CUBE999 napisał(a):Ale napisałeś, że moralność "nie istnieje". Zatem zastanawiałęm się, dlaczego uważasz, że nie istnieje, skoro istnieje i doszedłem do wniosku, że zarezerwowałeś "istnienie" jedynie dla obiektów środowiska a nie do obiektów abstrakcyjnych. Jak sam zaczniesz wyjaśniać dlaczego stawiasz jakiś osąd to wtedy unikniesz mojego gdybania i zadawania takich pytań.
Ten komentarz jest czystko kosmetyczny. Gdyż psychikę, gniew, głód, wątpienie i obraz nie można używać próbując dowieść istnienie moralności.
CUBE999 napisał(a):Nie, moralność to zespoł norm odniesionych do aspektu religijnego, który dana jednostka uznaje za prawo boże i stosuje jako dyrektywy behawioralne.
Odnosi moralność do religii jako prawo boże które przestrzega osoba religijna. Jak myślisz czy jest to wystarczające uzasadnienie bo według mnie jest ono nieprzekonywujące.
CUBE999 napisał(a):Pomaganie komuś może być przejawem istnienia moralności w umyśle osobnika pomagającego, ale nie musi. Może być to wynik wpojonej moralności (jak piszesz poprzez socjalizację), ale nie musi.
No widzisz pomaganie nie musi być moralnością ale czystym wychowaniem.
CUBE999 napisał(a):Jeden kieruje się instynktem, ktoś inny świadomą logiką i wiedzą. Instynkt w każdym razie też może zostać uznany za moralność, jeśli osobnik wierzy, że jakieś bóstwo dało mu instynkt, którego wskazówki są zgodne z jego prawem. Przyznam, że nie przychodzi mi jednak na myśl żaden przykład takiej religii, co nie znaczy, że jej nie ma.

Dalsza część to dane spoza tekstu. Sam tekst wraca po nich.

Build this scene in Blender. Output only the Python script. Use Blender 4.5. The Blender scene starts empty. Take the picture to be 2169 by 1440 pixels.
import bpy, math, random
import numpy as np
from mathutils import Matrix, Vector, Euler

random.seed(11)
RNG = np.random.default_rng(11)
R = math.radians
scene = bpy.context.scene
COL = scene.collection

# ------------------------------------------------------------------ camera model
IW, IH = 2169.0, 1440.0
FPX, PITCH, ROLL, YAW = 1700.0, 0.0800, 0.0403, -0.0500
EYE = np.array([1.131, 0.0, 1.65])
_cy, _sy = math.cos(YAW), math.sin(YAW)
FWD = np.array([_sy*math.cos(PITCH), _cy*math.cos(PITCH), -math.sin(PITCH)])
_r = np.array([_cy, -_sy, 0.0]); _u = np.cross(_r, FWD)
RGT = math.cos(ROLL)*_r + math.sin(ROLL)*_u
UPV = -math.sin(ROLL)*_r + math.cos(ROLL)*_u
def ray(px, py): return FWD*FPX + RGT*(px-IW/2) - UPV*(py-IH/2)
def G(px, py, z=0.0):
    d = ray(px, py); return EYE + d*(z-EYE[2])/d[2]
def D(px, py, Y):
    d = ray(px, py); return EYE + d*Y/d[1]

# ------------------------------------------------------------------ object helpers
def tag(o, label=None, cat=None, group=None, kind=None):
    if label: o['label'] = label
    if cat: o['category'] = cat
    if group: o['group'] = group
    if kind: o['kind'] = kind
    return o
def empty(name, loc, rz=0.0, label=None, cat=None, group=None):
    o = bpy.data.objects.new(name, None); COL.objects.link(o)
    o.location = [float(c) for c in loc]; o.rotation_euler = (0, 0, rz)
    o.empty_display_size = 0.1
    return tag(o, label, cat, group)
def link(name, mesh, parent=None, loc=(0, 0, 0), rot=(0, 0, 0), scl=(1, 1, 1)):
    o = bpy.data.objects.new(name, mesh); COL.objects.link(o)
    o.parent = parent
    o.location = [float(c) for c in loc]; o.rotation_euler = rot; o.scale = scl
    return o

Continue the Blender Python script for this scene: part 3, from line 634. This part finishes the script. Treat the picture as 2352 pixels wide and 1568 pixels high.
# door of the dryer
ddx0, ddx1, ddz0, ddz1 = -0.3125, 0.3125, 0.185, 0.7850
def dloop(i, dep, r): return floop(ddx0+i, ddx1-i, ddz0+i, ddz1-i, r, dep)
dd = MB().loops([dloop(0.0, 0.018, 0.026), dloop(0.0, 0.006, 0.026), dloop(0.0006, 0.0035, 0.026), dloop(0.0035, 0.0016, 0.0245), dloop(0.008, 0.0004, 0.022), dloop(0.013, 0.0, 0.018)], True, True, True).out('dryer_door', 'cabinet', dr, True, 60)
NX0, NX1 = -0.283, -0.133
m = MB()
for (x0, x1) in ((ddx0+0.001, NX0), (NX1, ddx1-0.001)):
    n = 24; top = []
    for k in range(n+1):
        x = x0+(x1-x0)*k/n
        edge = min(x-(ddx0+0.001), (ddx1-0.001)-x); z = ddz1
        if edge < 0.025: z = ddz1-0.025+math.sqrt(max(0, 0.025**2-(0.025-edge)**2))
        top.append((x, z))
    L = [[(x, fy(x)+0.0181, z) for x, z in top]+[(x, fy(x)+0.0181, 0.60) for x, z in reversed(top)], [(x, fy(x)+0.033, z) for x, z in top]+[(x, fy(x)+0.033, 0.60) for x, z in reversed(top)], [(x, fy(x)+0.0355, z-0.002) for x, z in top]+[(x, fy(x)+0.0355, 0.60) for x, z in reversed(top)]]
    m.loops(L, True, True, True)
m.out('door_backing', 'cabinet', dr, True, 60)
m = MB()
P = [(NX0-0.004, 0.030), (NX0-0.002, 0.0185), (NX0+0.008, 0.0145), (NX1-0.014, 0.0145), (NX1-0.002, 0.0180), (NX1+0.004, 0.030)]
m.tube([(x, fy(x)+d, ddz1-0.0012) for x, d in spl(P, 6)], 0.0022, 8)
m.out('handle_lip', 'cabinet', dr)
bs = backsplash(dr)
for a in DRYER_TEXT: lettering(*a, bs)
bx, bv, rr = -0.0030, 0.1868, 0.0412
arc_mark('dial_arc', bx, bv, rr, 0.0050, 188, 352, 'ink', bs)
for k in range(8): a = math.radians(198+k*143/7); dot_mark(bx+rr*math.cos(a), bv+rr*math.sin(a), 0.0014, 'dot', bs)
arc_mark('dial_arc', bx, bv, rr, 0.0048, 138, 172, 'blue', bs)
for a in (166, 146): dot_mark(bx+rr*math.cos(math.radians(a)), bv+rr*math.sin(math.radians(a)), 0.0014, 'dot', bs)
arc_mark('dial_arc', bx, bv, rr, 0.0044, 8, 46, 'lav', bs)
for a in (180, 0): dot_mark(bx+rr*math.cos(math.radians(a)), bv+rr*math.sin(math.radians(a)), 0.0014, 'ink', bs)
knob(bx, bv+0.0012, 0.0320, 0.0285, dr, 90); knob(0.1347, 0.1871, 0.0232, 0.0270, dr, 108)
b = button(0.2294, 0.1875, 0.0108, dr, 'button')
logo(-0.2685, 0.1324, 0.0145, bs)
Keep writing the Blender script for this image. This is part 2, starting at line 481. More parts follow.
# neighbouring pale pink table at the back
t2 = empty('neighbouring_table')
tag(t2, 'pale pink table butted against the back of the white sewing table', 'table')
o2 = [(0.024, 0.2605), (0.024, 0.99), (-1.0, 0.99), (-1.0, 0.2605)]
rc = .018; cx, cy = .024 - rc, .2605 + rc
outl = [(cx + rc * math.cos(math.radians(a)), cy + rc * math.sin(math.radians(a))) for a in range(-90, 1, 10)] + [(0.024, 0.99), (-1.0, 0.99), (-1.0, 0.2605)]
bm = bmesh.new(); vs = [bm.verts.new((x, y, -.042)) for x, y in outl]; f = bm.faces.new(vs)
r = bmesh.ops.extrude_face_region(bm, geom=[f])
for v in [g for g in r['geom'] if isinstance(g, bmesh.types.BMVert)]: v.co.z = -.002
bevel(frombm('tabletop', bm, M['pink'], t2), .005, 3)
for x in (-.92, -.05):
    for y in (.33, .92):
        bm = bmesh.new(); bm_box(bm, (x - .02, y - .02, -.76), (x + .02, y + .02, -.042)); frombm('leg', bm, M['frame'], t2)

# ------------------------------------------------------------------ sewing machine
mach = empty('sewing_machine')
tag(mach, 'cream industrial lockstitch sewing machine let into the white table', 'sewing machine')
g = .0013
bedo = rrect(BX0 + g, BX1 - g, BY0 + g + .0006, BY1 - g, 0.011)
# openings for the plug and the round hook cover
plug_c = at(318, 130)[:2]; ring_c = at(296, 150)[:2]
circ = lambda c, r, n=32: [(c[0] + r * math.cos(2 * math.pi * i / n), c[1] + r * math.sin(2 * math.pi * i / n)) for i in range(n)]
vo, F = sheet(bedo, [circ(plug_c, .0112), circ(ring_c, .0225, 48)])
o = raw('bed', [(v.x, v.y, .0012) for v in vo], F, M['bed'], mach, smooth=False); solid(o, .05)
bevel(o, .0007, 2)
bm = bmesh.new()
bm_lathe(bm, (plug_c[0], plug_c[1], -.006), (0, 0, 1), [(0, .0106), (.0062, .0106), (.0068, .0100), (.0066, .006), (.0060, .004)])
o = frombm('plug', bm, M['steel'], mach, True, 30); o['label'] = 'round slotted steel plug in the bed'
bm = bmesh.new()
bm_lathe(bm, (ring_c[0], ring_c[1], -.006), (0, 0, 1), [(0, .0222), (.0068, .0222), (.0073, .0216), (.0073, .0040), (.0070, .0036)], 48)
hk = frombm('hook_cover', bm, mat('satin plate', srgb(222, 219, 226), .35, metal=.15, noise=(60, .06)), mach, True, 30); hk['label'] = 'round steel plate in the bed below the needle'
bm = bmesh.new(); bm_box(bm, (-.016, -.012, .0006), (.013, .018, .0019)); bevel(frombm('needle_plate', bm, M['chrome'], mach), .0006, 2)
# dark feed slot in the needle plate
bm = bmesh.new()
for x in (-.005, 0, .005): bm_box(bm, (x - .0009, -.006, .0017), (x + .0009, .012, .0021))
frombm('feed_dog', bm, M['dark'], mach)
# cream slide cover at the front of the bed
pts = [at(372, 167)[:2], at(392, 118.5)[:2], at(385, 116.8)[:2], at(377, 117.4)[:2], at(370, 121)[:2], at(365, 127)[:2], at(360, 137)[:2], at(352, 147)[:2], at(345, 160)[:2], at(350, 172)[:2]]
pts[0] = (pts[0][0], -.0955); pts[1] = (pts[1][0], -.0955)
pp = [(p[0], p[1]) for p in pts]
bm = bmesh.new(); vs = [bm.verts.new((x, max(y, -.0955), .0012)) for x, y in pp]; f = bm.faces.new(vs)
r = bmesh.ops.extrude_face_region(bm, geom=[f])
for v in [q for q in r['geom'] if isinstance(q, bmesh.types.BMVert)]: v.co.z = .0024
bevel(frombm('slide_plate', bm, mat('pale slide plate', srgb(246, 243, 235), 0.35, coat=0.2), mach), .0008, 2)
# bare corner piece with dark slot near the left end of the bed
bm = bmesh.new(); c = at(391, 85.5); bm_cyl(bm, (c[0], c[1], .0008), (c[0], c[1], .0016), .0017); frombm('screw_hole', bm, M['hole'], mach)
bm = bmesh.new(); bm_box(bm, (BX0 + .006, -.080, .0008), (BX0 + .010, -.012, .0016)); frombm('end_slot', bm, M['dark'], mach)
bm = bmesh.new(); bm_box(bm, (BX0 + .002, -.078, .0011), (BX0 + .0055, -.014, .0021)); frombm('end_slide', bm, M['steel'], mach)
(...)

Czy ma się to do innych zwierząt? Kolejne zdania ponownie nawiązują do religii.
CUBE999 napisał(a):Nie, umysł wg mnie nie może istnieć bez mózgu, ale umysł zarazem NIE jest mózgiem, nie jest nawet energią molekuł w aksonach, ani nawet nie jest informacją zapisaną w tych cząsteczkach. Umysł to dopiero abstrakty, czyli zakodowane informacje odczytane przez detektor, którym jest np. mózg. Materializm natomiast zakłada, że to, co jest niematerialne (abstrakty: wrażenia, idee, etc.) nie istnieje. Są tacy osobliwi szaleńcy, naprawdę Wink Ja nie jestem materialistą. Bo to, że nie uważam, iż psychika może istnieć bez mózgu, nie oznacza, że uważam, że psychika jest np. "impulsem nerwowym" jak to mówią potocznie sobie ludzie Wink Psychika to zakodowana informacja rozkodowana przez odbiornik, który ją uświadamia.
Umysł jest aktywnością mózgu.
P.S: Czy ty jesteś osobą wierzącą?
Jako człowiek mądry, ukazuj swój rozum ze skromnym umiarem. Babilońska księga mądrości.